Iñaki Otano
Domingo 20 del tiempo ordinario (A)
En aquel tiempo, Jesús salió y se retiró al país de Tiro y Sidón. Entonces una mujer cananea, saliendo de uno de aquellos lugares, se puso a gritarle: “Ten compasión de mí, Señor Hijo de David. Mi hija tiene un demonio muy malo”. Él no le respondió nada. Entonces los discípulos se le acercaron a decirle: “Atiéndela, que viene detrás gritando”. Él le contestó: “Solo me han enviado a las ovejas descarriadas de Israel”.
Ella los alcanzó y se postró ante él, y le pidió de rodillas: “Señor, socórreme”. Él le contestó: “No está bien echar a los perros el pan de los hijos”. Pero ella repuso: “Tienes razón, Señor; pero también los perros se comen las migajas que caen de la mesa de los amos”. Jesús le respondió: “Mujer, qué grande es tu fe: que se cumpla lo que deseas”. En aquel momento quedó curada su hija. (Mt 15, 21-28)
Reflexión:
En el Padre nuestro decimos a Dios Padre: “Hágase tu voluntad en la tierra como en el cielo”. Pedimos que se haga lo que Dios quiere. Y, sin embargo, en el evangelio de hoy Jesús dice a la mujer extranjera: Que se cumpla lo que deseas. Y lo que ella desea es que cure su hija.
Y es que no hay contradicción entre lo que Dios quiere y nuestro propio bien. Al contrario, Dios quiere nuestro bien. Por eso, le desagrada el pecado: porque nos hace daño a nosotros mismos, perdemos humanidad y perjudicamos a los hermanos. Su “honor ofendido” es ver nuestro bien pisoteado. Jesús proclama que todo lo que nos hace mejores personas, todo lo que refuerza nuestra humanidad es evangélico, Dios lo quiere.

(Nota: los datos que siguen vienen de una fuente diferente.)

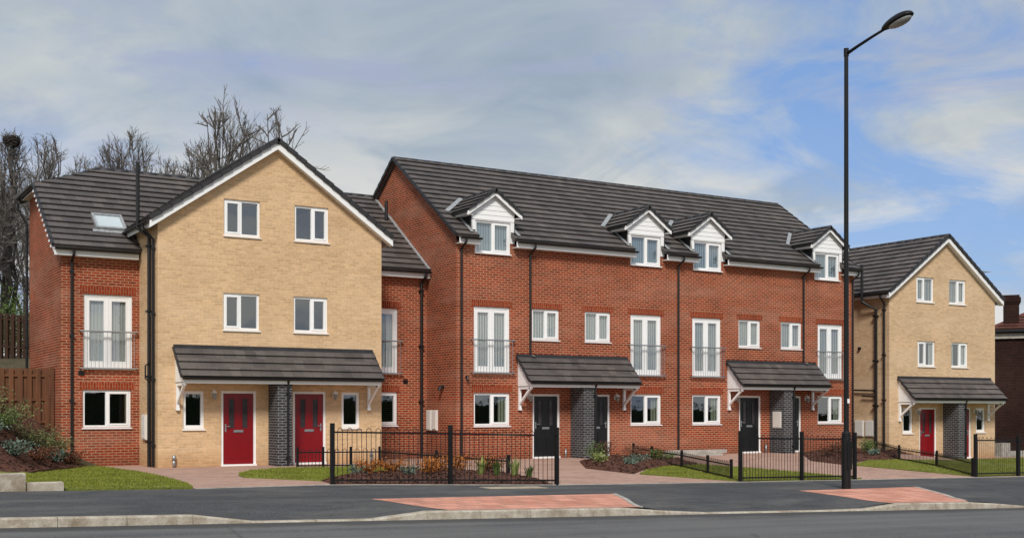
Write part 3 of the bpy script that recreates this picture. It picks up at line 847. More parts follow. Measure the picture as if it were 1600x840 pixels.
# red wings
for side, (xa, xb) in (('l', (6.44, 8.579)), ('r', (15.271, 17.83))):
    if side == 'l': fr = [(7.05, 8.38, 2.77, 4.84)]; w1 = [(7.02, 8.34, 1.09, 2.15)]
    else: fr = [(15.40, 16.78, 2.77, 4.84)]; w1 = [(15.44, 16.76, 1.09, 2.15)]
    mb = MB(); wall_front(mb, YW, [(xa, -.4), (xb, -.4), (xb, 6.02), (xa, 6.02)], fr+w1)
    if side == 'l':
        yb_ = 2*YR_W-YW
        zt = lambda y: min(6.02+SL*(min(y, 2*YR_W-y)-YW)+.08, 8.26)
        y1 = YW+(8.26-6.10)/SL
        yb_ = 39.75
        wall_end(mb, xa, [(YW, -.4), (YW, 6.06), (y1, 8.26), (yb_, 8.26), (yb_, -.4)])
        mb.face([(xa, yb_, -.4), (xa, yb_, 8.2), (17.83, yb_, 8.2), (17.83, yb_, -.4)])
    mb.build('wing_wall', M['red'], A)
    for q in fr: french(A, *q, YW, 'blind' if side == 'l' else 'both'); lintel(A, q[0], q[1], q[3], YW)
    for q in w1: window(A, *q, YW, 'pair'); lintel(A, q[0], q[1], q[3], YW)
    ye = YW-.3; zew = ZR_W-SL*(YR_W-ye); ln = math.hypot(YR_W-ye, ZR_W-zew)
    mb = MB()
    if side == 'l':
        x0, x1 = 6.2, xc
        hv = math.hypot(1, SL); vh = (8.28-zew)/SL*hv                 # half hip
        rh = 2.12
        roof_plane(mb, (x0, ye, zew), (1, 0, 0), slope_dir(0, 1), [(0, 0), (x1-x0, 0), (x1-x0, ln), (rh, ln), (0, vh)])
        roof_plane(mb, (x1, 2*YR_W-ye, zew), (-1, 0, 0), slope_dir(0, -1), [(0, vh), (x1-x0, vh), (x1-x0-rh, ln), (0, ln)])
        yh = ye+(8.28-zew)/SL; dz = ZR_W-8.28; V = Vector((rh, 0, dz)).normalized(); W2 = YR_W-yh
        roof_plane(mb, (x0, 2*YR_W-yh, 8.28), (0, -1, 0), V, [(0, 0), (2*W2, 0), (W2, math.hypot(rh, dz))])
        ro = mb.build('wing_roof', M['roof'], A)
        mb = MB(); ridge_run(mb, (x0+rh, YR_W, ZR_W), (x1, YR_W, ZR_W)); ridge_run(mb, (x0, yh, 8.17), (x0+rh, YR_W, ZR_W)); ridge_run(mb, (x0, 2*YR_W-yh, 8.17), (x0+rh, YR_W, ZR_W)); mb.build('ridge_tiles', M['ridge'], ro, True)
        mb = MB(); verge_run(mb, (x0-.02, ye, zew), (x0-.02, yh, 8.28)); mb.build('verge', M['ridge'], ro)
        mb = MB()
        for i in range(12):
            t = i/12.; y = ye+.05+(yh-ye-.1)*t; mb.box(x0-.075, x0-.056, y, y+.10, zew+SL*(y-ye)-.085, zew+SL*(y-ye)-.02)
        mb.build('bedding_mortar', M['render'], ro)
        mb = MB(); mb.beam((x0+.02, ye+.03, zew-.13), (x0+.02, yh, 8.28-.13), .03, .13); mb.build('barge_board', M['white'], A)
        mb = MB(); mb.prism([(x0+.036, ye+.05, zew-.16), (x0+.036, yh, 8.14), (x0+.036, yh, 8.16), (x0+.036, ye+.05, zew-.14)], (.27, 0, 0)); mb.prism([(x0+.036, yh, 8.14), (x0+.036, 2*YR_W-yh, 8.14), (x0+.036, 2*YR_W-yh, 8.16), (x0+.036, yh, 8.16)], (.27, 0, 0)); mb.build('soffit', M['white'], A)
        gutter(A, (x0-.07, 2*YR_W-yh+.1, 8.24), (x0-.07, yh-.1, 8.24)); downpipe(A, [(x0-.07, 39.95, 8.05), (x0-.07, 39.95, 7.9), (6.38, 39.86, 7.4), (6.38, 39.86, .8)], .04)
        gutter(A, (x0+.02, ye-.07, zew-.05), (8.5, ye-.07, zew-.05)); board(A, (x0+.02, ye+.03, zew-.16), (8.5, ye+.03, zew-.16), .02, .17)
        mb = MB(); mb.box(x0+.05, 8.5, ye+.045, YW-.002, zew-.24, zew-.22); mb.build('soffit', M['white'], A)
        downpipe(A, [(6.72, ye-.07, zew-.1), (6.72, ye-.07, zew-.2), (6.72, YW-.06, zew-.4), (6.72, YW-.06, .1)])
        # roof window
        nrm = Vector((0, -SL, 1)).normalized(); V = slope_dir(0, 1)
        P = lambda u, v, h: Vector((7.5+u, ye, zew))+V*v+nrm*h
        mb = MB(); v0, v1, w = 1.05, 1.95, .86
        for a, b, c, d in ((0, .07, v0, v1), (w-.07, w, v0, v1), (.07, w-.07, v0, v0+.09), (.07, w-.07, v1-.07, v1)):
            mb.prism([P(a, c, .0), P(b, c, .0), P(b, d, .0), P(a, d, .0)], nrm*.135)
        mb.prism([P(-.1, v0-.12, .035), P(w+.1, v0-.12, .035), P(w+.1, v0-.001, .05), P(-.1, v0-.001, .05)], nrm*.012)
        sk = mb.build('skylight', M['lead'], A)
        mb = MB(); mb.face([P(.06, v0+.08, .115), P(w-.06, v0+.08, .115), P(w-.06, v1-.06, .115), P(.06, v1-.06, .115)]); mb.build('pane', M['glass'], sk)
        mb = MB(); mb.face([P(.06, v0+.08, .085), P(w-.06, v0+.08, .085), P(w-.06, v1-.06, .085), P(.06, v1-.06, .085)]); mb.build('blind', M['render'], sk)
    else:
        x0, x1 = xc, 17.83
        roof_plane(mb, (x0, ye, zew), (1, 0, 0), slope_dir(0, 1), [(0, 0), (x1-x0, 0), (x1-x0, ln), (0, ln)])
        roof_plane(mb, (x1, 2*YR_W-ye, zew), (-1, 0, 0), slope_dir(0, -1), [(0, 2.6), (x1-x0, 2.6), (x1-x0, ln), (0, ln)])
        ro = mb.build('wing_roof', M['roof'], A)
        mb = MB(); ridge_run(mb, (x0, YR_W, ZR_W), (x1, YR_W, ZR_W)); mb.build('ridge_tiles', M['ridge'], ro, True)
        mb = MB(); mb.beam((x1-.06, ye, zew+.06), (x1-.06, YR_W, ZR_W+.06), .1, .03); mb.build('flashing', M['lead'], ro)
        gutter(A, (15.29, ye-.07, zew-.05), (x1-.02, ye-.07, zew-.05)); board(A, (15.29, ye+.03, zew-.16), (x1-.02, ye+.03, zew-.16), .02, .17)
        mb = MB(); mb.box(15.29, x1-.02, ye+.045, YW-.002, zew-.24, zew-.22); mb.build('soffit', M['white'], A)
        downpipe(A, [(17.62, ye-.07, zew-.1), (17.62, ye-.07, zew-.2), (17.6, YW-.08, zew-.4), (17.6, YW-.08, .02)], .05)
        mb = MB(); mb.tube([(17.55, 37.2, 8.1), (17.55, 37.2, 8.75)], .06); mb.build('vent_pipe', M['black'], A)
for x, z in ((6.98, 2.62), (17.05, 2.5)):
    mb = MB(); mb.box(x-.08, x+.08, YW-.03, YW-.002, z-.06, z+.06); mb.box(x-.06, x+.06, YW-.05, YW-.031, z-.04, z-.02); mb.box(x-.06, x+.06, YW-.05, YW-.031, z+.0, z+.02); mb.build('air_vent', M['black'], A)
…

Pero todos tenemos la experiencia de haber pedido una cosa buena a Dios y no realizarse lo que pedimos. Dios no cambia nuestra condición humana, porque entonces dejaríamos de ser humanos, pero le da una dimensión que solo él le puede dar. Este es un extracto de un poema escrito por un americano, que quedó minusválido:
“… He pedido un compañero para no vivir solo, / y Él me ha dado un corazón para que pueda amar a mis hermanos.
… He pedido cosas que puedan alegrar mi vida, / y he recibido la vida para que pueda disfrutar de todas las cosas.
No he obtenido nada de lo que yo había pedido, / pero he recibido todo lo que había esperado.
Casi a pesar mío, / mis oraciones no formuladas han sido escuchadas, / soy de los hombres más abundantemente colmados”.
Jesús ha dicho a aquella mujer: Mujer, qué grande es tu fe: que se cumpla lo que deseas. Cuando la fe inspira los deseos de la persona, esa fe ayuda a ser más feliz, a vencer la adversidad.
La mujer era extranjera, no pertenecía al pueblo escogido, era recibida con recelo o enemistad. A nadie se le ocurriría alabar su fe. Aquellos judíos creían que la fe la tenían ellos en exclusiva, que a los demás había que despreciar o al menos ignorar. Pero toda persona, sea cual sea su origen, merece un respeto y, aunque le rechacen los hombres, es acogida por Dios.
La extranjera, primero probada por Jesús y luego alabada por él, nos enseña a acercarnos a Jesús con sencillez, sin considerarnos mejores que los demás, y diciéndole desde el fondo del corazón: Señor, socórreme.